The Elevators were a strange and unique band to kick off this juvenile genre. Hailing from Austin, Texas, they played insanely loud chord progressions while Roky Erickson screamed like a possessed devil, accompanied all the while by a strange ‘bubbling’ sound that was totally unrecognizable to most listeners, who only later discovered that it was actually an amplified jug player (definitely not a sound that would have emanated from NYC or Los Angeles). This weirdness was both cathartic and contagious, and probably did almost as much to promote and influence the mid-‘60s alternative culture as the eventual emergence of the San Francisco scene.
“I Have Always Been Here Before” follows Erickson’s career through its sharp-peaked bell-arc curve, peaking early in the mid-sixties then sliding toward oblivion, with multiple lapses of brilliance rearing up, seemingly out of nowhere.
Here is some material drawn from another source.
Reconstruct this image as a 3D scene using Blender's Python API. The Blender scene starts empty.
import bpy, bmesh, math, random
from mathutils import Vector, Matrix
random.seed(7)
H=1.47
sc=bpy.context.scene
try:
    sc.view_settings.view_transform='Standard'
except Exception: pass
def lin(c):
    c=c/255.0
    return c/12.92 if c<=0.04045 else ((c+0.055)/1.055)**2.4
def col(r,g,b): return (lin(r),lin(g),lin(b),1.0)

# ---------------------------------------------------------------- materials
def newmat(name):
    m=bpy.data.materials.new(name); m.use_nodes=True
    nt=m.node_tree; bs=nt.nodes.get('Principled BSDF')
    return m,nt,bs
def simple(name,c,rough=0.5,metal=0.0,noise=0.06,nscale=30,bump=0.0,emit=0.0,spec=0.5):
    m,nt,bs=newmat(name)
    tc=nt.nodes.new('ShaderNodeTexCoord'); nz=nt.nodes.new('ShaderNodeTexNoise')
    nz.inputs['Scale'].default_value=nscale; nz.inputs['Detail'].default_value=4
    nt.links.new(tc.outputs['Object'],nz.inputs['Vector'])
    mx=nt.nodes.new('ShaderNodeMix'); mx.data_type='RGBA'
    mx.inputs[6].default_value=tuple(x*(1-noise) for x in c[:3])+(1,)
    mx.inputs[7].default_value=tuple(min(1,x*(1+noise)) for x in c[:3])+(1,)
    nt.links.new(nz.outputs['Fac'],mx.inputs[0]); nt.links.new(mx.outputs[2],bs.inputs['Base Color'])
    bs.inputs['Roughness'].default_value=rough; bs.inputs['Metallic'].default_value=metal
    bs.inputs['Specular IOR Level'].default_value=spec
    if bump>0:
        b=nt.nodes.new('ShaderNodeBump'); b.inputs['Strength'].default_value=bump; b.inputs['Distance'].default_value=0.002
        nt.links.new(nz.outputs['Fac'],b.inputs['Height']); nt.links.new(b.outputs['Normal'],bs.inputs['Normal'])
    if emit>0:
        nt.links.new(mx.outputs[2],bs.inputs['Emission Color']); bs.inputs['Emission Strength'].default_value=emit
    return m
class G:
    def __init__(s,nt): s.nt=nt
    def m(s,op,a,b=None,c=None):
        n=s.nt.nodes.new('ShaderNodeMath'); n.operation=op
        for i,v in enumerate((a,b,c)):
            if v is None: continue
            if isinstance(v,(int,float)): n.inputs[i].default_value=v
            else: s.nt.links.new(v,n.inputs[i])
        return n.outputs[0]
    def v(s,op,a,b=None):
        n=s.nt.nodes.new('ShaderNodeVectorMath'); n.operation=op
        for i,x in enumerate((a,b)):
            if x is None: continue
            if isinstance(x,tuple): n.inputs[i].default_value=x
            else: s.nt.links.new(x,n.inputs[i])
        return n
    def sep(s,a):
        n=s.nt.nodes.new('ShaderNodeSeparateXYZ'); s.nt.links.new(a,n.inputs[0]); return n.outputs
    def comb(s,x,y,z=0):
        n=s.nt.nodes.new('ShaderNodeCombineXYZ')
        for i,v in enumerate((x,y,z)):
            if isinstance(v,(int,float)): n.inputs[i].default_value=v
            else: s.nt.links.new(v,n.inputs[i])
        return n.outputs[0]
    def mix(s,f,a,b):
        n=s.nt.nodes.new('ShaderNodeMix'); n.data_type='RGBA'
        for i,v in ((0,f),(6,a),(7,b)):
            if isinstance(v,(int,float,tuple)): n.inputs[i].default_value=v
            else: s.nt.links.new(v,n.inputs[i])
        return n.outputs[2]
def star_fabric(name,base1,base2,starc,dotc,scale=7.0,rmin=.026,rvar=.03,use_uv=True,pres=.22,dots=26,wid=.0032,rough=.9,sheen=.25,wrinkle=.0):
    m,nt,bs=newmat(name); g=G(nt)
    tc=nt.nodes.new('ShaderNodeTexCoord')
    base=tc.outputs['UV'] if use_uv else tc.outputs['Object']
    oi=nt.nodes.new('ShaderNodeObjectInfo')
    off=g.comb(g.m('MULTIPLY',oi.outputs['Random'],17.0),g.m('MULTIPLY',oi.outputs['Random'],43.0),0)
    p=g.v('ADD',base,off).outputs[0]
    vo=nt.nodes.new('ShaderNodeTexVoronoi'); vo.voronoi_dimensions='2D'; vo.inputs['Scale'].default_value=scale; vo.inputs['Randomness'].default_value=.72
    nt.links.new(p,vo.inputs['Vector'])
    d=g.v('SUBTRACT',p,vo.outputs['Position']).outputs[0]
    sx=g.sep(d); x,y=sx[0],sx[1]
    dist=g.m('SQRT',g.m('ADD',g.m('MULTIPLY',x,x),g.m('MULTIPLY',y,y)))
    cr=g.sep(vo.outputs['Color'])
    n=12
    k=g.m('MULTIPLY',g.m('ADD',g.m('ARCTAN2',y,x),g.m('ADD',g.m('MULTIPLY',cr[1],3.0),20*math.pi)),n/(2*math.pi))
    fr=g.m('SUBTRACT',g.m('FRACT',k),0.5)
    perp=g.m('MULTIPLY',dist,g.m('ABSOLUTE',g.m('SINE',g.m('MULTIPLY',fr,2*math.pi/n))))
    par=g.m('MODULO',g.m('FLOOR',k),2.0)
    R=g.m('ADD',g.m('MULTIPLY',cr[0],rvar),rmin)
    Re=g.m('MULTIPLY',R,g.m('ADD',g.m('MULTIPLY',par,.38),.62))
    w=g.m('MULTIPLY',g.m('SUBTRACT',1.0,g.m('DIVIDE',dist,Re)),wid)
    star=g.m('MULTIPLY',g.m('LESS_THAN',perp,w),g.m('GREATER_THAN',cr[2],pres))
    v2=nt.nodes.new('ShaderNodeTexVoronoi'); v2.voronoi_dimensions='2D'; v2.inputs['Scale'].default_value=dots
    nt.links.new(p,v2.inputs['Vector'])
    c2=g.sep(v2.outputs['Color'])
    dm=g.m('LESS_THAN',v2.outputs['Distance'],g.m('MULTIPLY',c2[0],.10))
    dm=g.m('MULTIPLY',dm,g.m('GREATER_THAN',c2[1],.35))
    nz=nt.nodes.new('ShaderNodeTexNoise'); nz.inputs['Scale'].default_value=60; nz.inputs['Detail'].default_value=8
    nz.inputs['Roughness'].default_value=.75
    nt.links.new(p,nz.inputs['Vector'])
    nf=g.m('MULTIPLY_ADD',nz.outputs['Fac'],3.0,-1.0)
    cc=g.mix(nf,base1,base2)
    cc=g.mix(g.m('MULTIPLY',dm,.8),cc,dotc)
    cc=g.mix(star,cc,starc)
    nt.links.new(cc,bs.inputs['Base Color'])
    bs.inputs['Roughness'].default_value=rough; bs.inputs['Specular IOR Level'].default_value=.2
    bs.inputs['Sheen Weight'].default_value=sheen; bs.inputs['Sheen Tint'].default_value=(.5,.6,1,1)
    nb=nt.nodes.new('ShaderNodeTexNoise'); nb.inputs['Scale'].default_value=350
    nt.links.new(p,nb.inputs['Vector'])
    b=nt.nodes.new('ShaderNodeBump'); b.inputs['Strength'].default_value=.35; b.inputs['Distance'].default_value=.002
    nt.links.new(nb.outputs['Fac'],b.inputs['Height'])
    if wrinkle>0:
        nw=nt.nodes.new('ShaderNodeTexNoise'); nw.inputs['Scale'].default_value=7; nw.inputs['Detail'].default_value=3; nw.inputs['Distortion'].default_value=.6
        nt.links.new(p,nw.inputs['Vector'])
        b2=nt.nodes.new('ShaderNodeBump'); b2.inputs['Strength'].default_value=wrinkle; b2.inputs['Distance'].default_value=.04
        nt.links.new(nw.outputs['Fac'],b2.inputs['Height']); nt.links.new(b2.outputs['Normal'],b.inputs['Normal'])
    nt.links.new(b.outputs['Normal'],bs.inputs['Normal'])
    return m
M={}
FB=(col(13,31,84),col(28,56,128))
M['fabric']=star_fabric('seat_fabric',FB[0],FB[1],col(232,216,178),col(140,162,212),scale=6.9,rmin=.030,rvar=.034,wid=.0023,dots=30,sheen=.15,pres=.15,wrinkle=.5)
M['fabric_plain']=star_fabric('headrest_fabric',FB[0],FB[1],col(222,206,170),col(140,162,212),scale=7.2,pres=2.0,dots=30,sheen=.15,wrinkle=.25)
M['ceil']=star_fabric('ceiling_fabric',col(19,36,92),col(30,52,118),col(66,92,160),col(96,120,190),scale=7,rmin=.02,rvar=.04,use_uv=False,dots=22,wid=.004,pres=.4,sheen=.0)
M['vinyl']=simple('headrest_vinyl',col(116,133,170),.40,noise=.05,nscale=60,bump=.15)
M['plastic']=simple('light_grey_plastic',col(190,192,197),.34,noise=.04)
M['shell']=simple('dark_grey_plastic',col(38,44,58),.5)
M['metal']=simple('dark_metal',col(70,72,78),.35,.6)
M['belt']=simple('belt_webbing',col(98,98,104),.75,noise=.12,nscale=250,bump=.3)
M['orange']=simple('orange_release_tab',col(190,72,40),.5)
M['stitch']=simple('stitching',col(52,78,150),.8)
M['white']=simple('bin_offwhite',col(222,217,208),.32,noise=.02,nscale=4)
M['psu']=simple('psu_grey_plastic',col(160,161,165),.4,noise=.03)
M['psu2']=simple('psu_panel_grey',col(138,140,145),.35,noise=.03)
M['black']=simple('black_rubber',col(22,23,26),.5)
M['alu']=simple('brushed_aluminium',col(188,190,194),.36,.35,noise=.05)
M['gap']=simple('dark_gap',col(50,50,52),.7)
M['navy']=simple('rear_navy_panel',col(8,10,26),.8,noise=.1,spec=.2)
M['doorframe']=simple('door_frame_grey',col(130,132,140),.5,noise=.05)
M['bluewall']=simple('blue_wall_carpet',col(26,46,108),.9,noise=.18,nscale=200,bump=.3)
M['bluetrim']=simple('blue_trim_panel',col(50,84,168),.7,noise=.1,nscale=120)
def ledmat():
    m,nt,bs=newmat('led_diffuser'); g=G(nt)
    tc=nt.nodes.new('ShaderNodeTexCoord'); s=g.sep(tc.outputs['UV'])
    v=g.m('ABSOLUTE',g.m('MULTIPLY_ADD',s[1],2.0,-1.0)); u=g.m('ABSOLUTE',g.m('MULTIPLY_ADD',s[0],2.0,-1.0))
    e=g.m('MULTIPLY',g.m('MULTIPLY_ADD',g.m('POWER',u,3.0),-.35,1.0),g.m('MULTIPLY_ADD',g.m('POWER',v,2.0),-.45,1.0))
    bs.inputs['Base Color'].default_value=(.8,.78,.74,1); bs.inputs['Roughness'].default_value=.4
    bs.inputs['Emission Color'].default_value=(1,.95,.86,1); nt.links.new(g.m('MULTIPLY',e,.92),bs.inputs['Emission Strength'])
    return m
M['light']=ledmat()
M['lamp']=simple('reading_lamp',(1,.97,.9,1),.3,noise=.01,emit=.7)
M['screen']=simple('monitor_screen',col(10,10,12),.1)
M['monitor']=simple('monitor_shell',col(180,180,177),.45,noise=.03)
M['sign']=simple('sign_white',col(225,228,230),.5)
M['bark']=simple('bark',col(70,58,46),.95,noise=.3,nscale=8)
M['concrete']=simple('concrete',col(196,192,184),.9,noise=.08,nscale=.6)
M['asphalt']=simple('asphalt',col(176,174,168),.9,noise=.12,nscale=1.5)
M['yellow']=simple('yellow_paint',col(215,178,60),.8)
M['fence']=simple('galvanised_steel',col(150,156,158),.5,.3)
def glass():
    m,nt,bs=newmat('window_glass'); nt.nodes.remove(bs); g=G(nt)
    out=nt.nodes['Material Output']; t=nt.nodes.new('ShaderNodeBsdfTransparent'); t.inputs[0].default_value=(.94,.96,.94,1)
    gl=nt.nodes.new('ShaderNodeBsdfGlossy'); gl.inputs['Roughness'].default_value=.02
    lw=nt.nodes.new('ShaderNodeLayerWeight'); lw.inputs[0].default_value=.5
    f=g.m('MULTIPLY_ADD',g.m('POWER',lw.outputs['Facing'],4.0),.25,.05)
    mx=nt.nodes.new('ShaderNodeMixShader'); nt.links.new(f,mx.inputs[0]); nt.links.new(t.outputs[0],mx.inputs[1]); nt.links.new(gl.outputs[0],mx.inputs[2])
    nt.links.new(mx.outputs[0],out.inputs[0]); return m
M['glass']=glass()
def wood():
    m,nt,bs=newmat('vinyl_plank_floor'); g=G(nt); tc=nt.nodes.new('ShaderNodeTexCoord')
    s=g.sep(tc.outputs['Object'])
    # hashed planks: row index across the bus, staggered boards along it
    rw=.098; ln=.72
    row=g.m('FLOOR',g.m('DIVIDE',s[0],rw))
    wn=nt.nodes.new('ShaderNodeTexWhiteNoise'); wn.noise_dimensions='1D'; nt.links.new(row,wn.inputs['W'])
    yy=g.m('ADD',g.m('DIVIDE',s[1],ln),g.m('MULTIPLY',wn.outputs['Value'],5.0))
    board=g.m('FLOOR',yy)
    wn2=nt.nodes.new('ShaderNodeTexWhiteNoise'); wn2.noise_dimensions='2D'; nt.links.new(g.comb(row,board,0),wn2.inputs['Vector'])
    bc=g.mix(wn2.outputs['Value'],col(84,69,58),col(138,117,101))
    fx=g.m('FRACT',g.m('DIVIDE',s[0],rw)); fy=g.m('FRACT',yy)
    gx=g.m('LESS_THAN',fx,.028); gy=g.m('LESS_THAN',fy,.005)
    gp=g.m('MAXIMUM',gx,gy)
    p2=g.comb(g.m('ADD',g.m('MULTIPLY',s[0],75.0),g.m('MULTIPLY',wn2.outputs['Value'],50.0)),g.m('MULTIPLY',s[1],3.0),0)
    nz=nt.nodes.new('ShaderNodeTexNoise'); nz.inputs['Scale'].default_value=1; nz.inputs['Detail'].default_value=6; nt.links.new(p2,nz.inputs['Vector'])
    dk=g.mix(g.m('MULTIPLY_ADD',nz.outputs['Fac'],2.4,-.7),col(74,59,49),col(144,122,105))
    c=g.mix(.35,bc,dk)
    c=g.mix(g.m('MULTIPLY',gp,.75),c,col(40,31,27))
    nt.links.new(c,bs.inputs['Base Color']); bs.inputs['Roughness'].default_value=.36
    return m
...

Erickson developed a reputation as an acid-damaged visionary much like Syd Barrett, except that Erickson maintained his creative edge and continued to record, even when times were cruelly indifferent to his brand of inventiveness. For a long while, there was seemingly no use for Roky Erickson’s brand of genius, even though he had roots that were infinitely more true to punk’s alternative culture than any poseur New Wave band could even hope to attain, and a sporadic but consistently good body of work to his credit. If you listen hard enough, you might hear that Erickson seamlessly (and single-handedly) represents the transformation from ‘hippie’ culture to ‘alternative/punk’ culture, without a hint of contradiction.
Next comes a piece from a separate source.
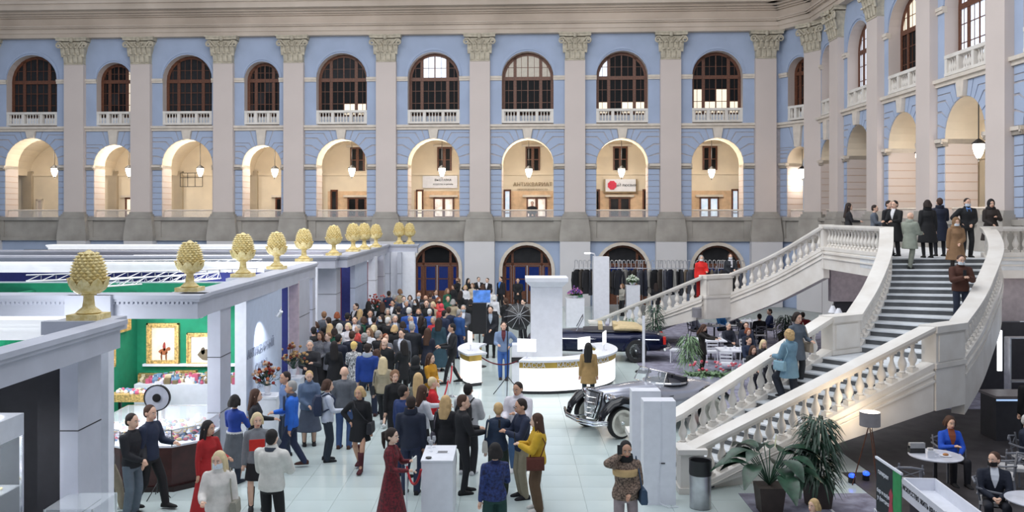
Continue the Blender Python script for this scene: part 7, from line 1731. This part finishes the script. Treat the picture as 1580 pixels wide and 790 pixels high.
LP_ = [(1309, 31.0, 0, 1.70, 80, 'f', 'longest', 'dark', ('hip', '1C1C22', 1), ('trousers', '2A2A30'), ('hold', 'hold'), 'long haired woman in black reaching right at the left end of the landing', ()),
 (1349, 29.6, 0, 1.62, 60, 'm', 'short', 'dark', ('hip', '5C6470', 1), ('trousers', '20242C'), ('front', 'hold'), 'person in grey and black jacket bending behind the landing balustrade', ()),
 (1371, 29.4, 0, 1.76, 30, 'm', 'short', 'dark', ('hip', '16171C', 1), ('trousers', '16171C'), D, 'dark haired man in black, half behind the man in long coat', ()),
 (1381, 28.0, 0, 1.74, -60, 'm', 'short', 'black', ('knee', '131418', 1), ('trousers', '16161A'), ('hold', 'hold'), 'man in a long black coat at the top of the inner stair rail', ('shirt:D8D8DC',)),
 (1431, 26.9, 0, 1.74, 175, 'f', 'bob', 'dark', ('knee', '141519', 2), ('slim', '16161A'), D, 'figure in long black puffer coat from behind at the top step', ('collar:141519',)),
 (1450, 27.9, 0, 1.82, 170, 'f', 'short', 'brown', ('knee', '1A2236', 2), ('slim', '22242C'), ('down', 'hold'), 'tall brown haired woman in navy black puffer coat on the landing', ('collar:1A2236',)),
 (1492, 27.2, 0, 1.80, 0, 'm', 'short', 'dark', ('hip', '17181C', 2), ('trousers', '17181C'), ('front', 'hip'), 'man with cap, blue shirt and pale mask in open black coat', ('shirt:6A94D4', 'mask:C8D4E4')),
 (1529, 28.6, 0, 1.78, -10, 'f', 'hood', '1E1A1C', ('knee', '2C2422', 2), ('trousers', '1A1A1E'), ('phone', 'front'), 'woman in dark brown hooded coat at the right end of the landing', ()),
 (1404, 0, 27, 1.66, 120, 'm', 'bald', 'brown', ('long', '8E9488', 2), ('trousers', '7C8076'), ('hold', 'hold'), 'bald person in pale grey-green coat and trousers climbing at the left', ('collar:A8ACA0',)),
 (1475, 0, 26, 1.64, -5, 'f', 'hood', '8A6A4C', ('knee', '8A6A4C', 2), ('slim', '2A2422'), ('front', 'down'), 'woman in brown hooded teddy coat with a cane near the top steps', ('mask',))]
for px, Y, n, h, face, sex, hair, hc, top, bot, arms, lab, ex in LP_:
    if n: SP(px, n, h, face, sex, hair, hc, top, bot, 'shoe:202020', arms, 'step' if 'climbing' in lab else 'stand', lab, *ex)
    else: person(((px-CX)*Y/F, Y, L), face, h, sex, hair, hc, top, bot, 'shoe:202020', arms, 'stand', (0, 5), True, ex, lab)
# by the far stair, at the coats and in the gallery
def stairpos2(px):
    a, b = M2+V((0.3, 0.6, 0)), M1+V((0.3, 0.6, 0)); k = (px-CX)/F; t = (k*a.y-a.x)/((b.x-a.x)-k*(b.y-a.y)); p = a.lerp(b, t); return (p.x, p.y, 2.08)
person(stairpos2(1082), 0, 1.70, 'f', 'bob', 'grey', ('hip', 'D0201C', 2), ('wide', 'C02020'), 'shoe:202020', ('hold', 'down'), 'stand', (0, 0), False, ('mask',), 'woman all in red with a white mask on the far stair landing')
person(stairpos2(1127), -10, 1.74, 'f', 'bob', 'brown', ('hip', '1C2028', 2), ('trousers', '1A1C24'), 'shoe:202020', ('hold', 'front'), 'stand', (0, 0), False, ('mask', 'scarf:C8C8D0'), 'person with pale scarf over dark jacket on the far stair landing')
for px, py, h, fc, sx, hr, hc, g, lab in ((893, 447, 1.62, -30, 'f', 'short', 'dark', (('short', '1E6A50', 1), ('trousers', '1A2028')), 'dark haired woman in green top beside the purple flower plinth'),
  (960, 432, 1.7, -60, 'f', 'bob', 'lightbrown', (('hip', 'A8A49A', 1), ('trousers', '1E2024')), 'woman in pale patterned blouse left of the pale flower plinth'), (981, 413, 1.78, 0, 'm', 'short', 'black', (('hip', '1A1C22', 1), ('trousers', '1A1C22')), 'dark cloakroom attendant among the coats'),
  (1012, 425, 1.72, 180, 'f', 'long', 'dark', (('long', '1A1A20', 1), ('slim', '1A1C22')), 'long haired woman in black coat facing the coat racks')):
    p = at(px, py, h); p = (p[0]*47.2/p[1], 47.2, 0) if p[1] > 47.3 else p
    person(p, fc, h, sx, hr, hc, g[0], g[1], 'shoe:202020', ('hold', 'down'), 'stand', (0, 3), False, (), lab)
gp = TB @ V((ub(818)+0.1, 0.95, 4.45)); person(tuple(gp), 0, 1.78, 'm', 'short', 'black', ('hip', '15161A', 1), ('trousers', '15161A'), 'shoe:141414', ('front', 'front'), 'stand', (0, 10), False, (), 'person in black leaning at the gallery rail under the bronze letters')
# cafe guests (seated)
def sit(x, y, face, sex, hair, hc, top, bot, lab, *ex, arms=('lap', 'lap'), res=False, z=0.0, h=1.72, head=(0, 8)):
    return person((x, y, z if y < 24.5 else 0.02), face, h, sex, hair, hc, top, bot, 'shoe:1A1A1E', arms, 'sit', head, res, ex, lab)
sit(9.05, 18.1, 0, 'f', 'bob', 'brown', ('hip', '1C50C0', 1), ('trousers', '1A1A22'), 'brown haired woman in a royal blue jacket seated at the marble table', 'shirt:8A4A30', arms=('lap', 'phone'), res=True)
sit(8.45, 15.35, -20, 'm', 'short', 'brown', ('hip', '1A2030', 1), ('trousers', '161A26'), 'man in dark suit and black mask seated at the lower right', 'shirt:DCE0E8', 'mask:16161A', res=True, head=(-40, 0))
sit(10.7, 18.2, 45, 'm', 'short', 'white', ('hip', '1A2438', 1), ('trousers', '1A1C26'), 'white haired man in dark jacket seated at the right edge', res=True)
person((12.0, 20.2, 0), 170, 1.82, 'm', 'short', 'black', ('long', '0E0E12', 1), ('trousers', '101014'), 'shoe:101010', D, 'stand', (0, 0), False, (), 'dark figure in black standing at the bar')
person((4.45, 12.9, 0), -60, 1.27, 'f', 'bob', 'blond', ('hip', '8C7C70', 1), ('trousers', '3A3A40'), 'shoe:202020', D, 'stand', (0, 0), True, (), 'blond child whose head shows at the bottom edge left of the low green plant')
p = at(1083, 503, 1.60); person((p[0], p[1], 0.02), 60, 1.62, 'f', 'long', 'brown', ('long', '1E1A1A', 1), ('slim', '201C1C'), 'shoe:6A2020', ('reach', 'reach'), 'stand', (0, 25), False, (), 'brown haired figure in black bending over the laid table')
cg = [(8.25, 33.4, 20, 'm', 'short', 'grey', '1E2230', 'grey haired man in dark jacket seated by the table of dishes'), (9.0, 33.6, -20, 'm', 'short', 'brown', '1C2438', 'brown haired guest in navy seated right of the grey haired man'), (7.6, 27.6, 10, 'f', 'long', 'brown', '141418', 'long brown haired woman in black gesturing at the front cafe table'),
 (8.6, 31.9, 10, 'f', 'bob', 'red', '1A2338', 'auburn haired woman in navy behind the woman in black'), (8.3, 28.9, 10, 'f', 'long', 'fair', '2A2A30', 'fair haired girl near the stair rail'), (8.0, 29.6, 20, 'm', 'short', 'dark', '1E2A44', 'dark haired man in navy seated behind the woman in black'),
 (9.1, 38.2, 40, 'm', 'short', 'dark', '2A70B0', 'guest in sky blue sweater in the far cafe row'), (10.0, 39.6, 60, 'f', 'bob', 'brown', '1C2030', 'brown haired guest left of the far round table'), (11.3, 38.3, -90, 'm', 'short', 'dark', '1C2C54', 'man in deep blue at the far round table'), (10.3, 36.4, 180, 'm', 'short', 'black', '16171C', 'black clad guest with back to us in the far row'),
 (7.9, 37.9, 60, 'f', 'short', 'white', 'B8C0D0', 'white haired guest in pale jacket in the far row'), (12.3, 37.0, 170, 'm', 'short', 'dark', '1A2848', 'man in navy under the landing edge')]
for x, y, f_, sx, hr, hc, c, lab in cg: sit(x, y, f_, sx, hr, hc, ('hip', c, 1), ('trousers', '1C1E26'), lab)
q = thing('red_armchair', 'dark red upholstered armchair among the far cafe tables', 'armchair', (P(1243, 0, 35.2).x, 35.2, 0.02)); m = MB(); m.cb(0, 0, 0.2, 0.6, 0.6, 0.25); m.build('seat', cl('7C1420'), q); m = MB(); m.lathe([(0.3, 0.4), (0.34, 0.7), (0.3, 1.15), (0.2, 1.2)], 14, sy=0.5, y=0.22); m.build('backrest', cl('7C1420'), q, smooth=True)
for x, y in ((-.22, -.22), (.22, -.22), (.22, .22), (-.22, .22)): MB().cb(x, y, 0, 0.04, 0.04, 0.2).build('leg', M_wood, q)
bpy.data.scenes.remove(SCR)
There are no hits on this 2-CD set – Billboard’s pop charts have recorded literally none of it - but there are plenty of songs that could have been. “You’re Gonna Miss Me” is the song most often chosen as the most representative of it’s era/genre, but its popularity never extended beyond the cultish fans of early psychedelic music. This set is all the more remarkable because of that. In its interim, hundreds of popular trends by thousands of other recordings artists have come on strong and then vanished. Meanwhile, Roky Erickson’s music remains strangely vibrant and contemporary. “Two-Headed Dog” is a piece of menacing insanity that still sounds as strangely engrossing as its subject. “Bermuda” is an off-balance piece of rock-and-roll paranoia that beautifully captures the supernatural stories of the much feared “triangle’. “Bloody Hammer,” “Stand for the Fire Demon,” and “The Wind and More” are all both menacing and catchy, effortlessly walking a tightrope between intensity and entertainment…
…which pretty much sums up the entirety of this collection. Regardless of how far Erickson extends himself while chasing down his muse, he keeps his audience in tow, and most of it remains fascinating. Most anthology collections fall apart as they move chronologically toward the present, but in this instance, the second disk is at least as cool as the first. From beginning to end, ,I Have Always Been Here Before rocks. Even the booklet and liner notes are great, avoiding the hysterical praise and delusional manipulation of facts that often renders them irrelevant. Here, they provide a great deal of levelheaded and fair-minded info that helps to bring the artist into focus. Without stretching the truth, they effortlessly point out that this collection encapsulates thirty years of incredibly cool music. Erickson’s music continues to defy age, and it’s high time for his particular brand of genius to be publicly acknowledged.